#### What is being asked
Up to and including the line that contains "cam_d.clip_start = 0.1;", repeat each line of the data exactly, starting from the first.

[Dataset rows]
--- --- ---

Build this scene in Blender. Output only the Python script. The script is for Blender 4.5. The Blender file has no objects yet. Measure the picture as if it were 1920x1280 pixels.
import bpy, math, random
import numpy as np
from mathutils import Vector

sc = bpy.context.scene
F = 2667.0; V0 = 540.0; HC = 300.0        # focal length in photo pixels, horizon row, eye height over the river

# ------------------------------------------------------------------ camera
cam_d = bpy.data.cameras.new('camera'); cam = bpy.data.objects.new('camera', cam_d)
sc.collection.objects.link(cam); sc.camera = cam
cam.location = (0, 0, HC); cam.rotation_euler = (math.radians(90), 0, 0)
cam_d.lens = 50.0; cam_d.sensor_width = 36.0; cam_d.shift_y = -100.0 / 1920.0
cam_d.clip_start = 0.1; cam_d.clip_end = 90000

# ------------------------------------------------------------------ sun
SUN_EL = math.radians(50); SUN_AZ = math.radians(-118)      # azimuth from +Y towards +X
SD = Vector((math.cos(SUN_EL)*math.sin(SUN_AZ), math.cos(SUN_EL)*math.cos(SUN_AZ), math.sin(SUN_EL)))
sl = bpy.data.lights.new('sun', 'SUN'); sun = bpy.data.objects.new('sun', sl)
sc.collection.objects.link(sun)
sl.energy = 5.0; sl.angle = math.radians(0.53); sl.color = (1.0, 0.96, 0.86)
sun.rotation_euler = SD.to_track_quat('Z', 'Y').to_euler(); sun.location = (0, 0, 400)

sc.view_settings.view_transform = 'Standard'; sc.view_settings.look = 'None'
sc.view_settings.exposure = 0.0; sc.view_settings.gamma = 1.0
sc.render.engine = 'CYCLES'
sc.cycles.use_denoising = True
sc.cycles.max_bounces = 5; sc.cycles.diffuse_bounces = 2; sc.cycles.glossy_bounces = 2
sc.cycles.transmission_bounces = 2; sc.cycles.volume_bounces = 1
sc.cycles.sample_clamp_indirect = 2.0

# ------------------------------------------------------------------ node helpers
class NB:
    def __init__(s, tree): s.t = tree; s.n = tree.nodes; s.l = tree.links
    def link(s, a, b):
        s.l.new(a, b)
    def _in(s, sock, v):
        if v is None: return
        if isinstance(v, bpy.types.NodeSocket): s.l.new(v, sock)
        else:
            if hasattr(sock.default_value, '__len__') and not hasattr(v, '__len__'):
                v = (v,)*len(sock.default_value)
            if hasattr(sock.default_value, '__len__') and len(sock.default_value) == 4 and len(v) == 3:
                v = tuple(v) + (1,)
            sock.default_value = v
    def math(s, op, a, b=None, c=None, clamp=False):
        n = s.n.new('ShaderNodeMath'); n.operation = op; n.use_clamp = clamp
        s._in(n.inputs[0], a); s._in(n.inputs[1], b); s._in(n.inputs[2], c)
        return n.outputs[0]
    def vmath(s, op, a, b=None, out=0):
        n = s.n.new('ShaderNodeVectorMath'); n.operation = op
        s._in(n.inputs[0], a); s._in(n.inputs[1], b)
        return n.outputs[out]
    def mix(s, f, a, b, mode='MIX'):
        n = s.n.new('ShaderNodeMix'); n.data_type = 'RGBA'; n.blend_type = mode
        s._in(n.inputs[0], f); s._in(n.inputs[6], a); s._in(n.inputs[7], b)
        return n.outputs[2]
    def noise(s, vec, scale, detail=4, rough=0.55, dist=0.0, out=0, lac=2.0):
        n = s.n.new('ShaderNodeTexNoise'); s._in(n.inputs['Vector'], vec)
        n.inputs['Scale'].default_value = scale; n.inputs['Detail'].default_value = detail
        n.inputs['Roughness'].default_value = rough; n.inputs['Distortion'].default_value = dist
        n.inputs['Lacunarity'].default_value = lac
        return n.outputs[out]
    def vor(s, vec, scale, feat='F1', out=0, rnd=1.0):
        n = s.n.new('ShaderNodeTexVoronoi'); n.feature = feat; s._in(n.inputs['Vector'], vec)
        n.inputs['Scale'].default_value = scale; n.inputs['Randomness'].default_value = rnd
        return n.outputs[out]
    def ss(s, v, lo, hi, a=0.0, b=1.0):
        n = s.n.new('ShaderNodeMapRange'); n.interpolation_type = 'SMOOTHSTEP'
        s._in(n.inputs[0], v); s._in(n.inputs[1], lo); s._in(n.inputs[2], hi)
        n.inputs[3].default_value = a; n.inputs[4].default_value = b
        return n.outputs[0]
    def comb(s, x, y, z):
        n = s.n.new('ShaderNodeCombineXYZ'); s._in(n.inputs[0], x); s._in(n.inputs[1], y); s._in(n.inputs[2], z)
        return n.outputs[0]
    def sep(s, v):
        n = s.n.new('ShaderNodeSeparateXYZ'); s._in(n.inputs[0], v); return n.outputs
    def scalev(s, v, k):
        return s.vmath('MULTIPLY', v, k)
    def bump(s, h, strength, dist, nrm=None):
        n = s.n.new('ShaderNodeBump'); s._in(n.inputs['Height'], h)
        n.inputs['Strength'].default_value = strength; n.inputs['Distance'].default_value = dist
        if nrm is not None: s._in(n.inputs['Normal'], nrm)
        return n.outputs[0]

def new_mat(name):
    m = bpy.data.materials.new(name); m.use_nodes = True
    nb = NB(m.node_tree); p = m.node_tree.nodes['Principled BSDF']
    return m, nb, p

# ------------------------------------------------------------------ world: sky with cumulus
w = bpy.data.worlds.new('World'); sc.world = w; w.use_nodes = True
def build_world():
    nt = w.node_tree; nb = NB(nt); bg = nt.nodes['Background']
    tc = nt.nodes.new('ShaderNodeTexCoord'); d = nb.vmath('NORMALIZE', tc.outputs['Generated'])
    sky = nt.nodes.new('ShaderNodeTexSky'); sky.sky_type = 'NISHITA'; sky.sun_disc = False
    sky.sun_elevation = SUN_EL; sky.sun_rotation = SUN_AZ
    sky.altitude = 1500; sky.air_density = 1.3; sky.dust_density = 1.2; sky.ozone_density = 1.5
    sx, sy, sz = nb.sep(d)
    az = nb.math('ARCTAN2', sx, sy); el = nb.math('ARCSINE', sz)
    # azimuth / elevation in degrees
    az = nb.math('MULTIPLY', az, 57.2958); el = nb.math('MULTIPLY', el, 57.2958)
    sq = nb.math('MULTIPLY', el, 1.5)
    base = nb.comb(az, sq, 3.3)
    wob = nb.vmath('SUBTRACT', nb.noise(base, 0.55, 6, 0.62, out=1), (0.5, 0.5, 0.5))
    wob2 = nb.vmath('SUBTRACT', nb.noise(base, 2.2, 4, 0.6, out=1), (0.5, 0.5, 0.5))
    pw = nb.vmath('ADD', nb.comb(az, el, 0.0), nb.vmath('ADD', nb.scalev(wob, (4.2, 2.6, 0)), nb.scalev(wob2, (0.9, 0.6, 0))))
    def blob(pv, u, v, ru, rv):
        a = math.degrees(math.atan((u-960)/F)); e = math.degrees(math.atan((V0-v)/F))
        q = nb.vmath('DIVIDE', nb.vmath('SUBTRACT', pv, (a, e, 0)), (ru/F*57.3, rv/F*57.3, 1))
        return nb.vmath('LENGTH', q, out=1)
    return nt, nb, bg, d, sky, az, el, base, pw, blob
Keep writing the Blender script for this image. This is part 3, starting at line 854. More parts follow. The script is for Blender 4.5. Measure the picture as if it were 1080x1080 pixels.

--- --- ---

#### Solution for this problem
Build this scene in Blender. Output only the Python script. The script is for Blender 4.5. The Blender file has no objects yet. Measure the picture as if it were 1920x1280 pixels.
import bpy, math, random
import numpy as np
from mathutils import Vector

sc = bpy.context.scene
F = 2667.0; V0 = 540.0; HC = 300.0        # focal length in photo pixels, horizon row, eye height over the river

# ------------------------------------------------------------------ camera
cam_d = bpy.data.cameras.new('camera'); cam = bpy.data.objects.new('camera', cam_d)
sc.collection.objects.link(cam); sc.camera = cam
cam.location = (0, 0, HC); cam.rotation_euler = (math.radians(90), 0, 0)
cam_d.lens = 50.0; cam_d.sensor_width = 36.0; cam_d.shift_y = -100.0 / 1920.0
cam_d.clip_start = 0.1; cam_d.clip_end = 90000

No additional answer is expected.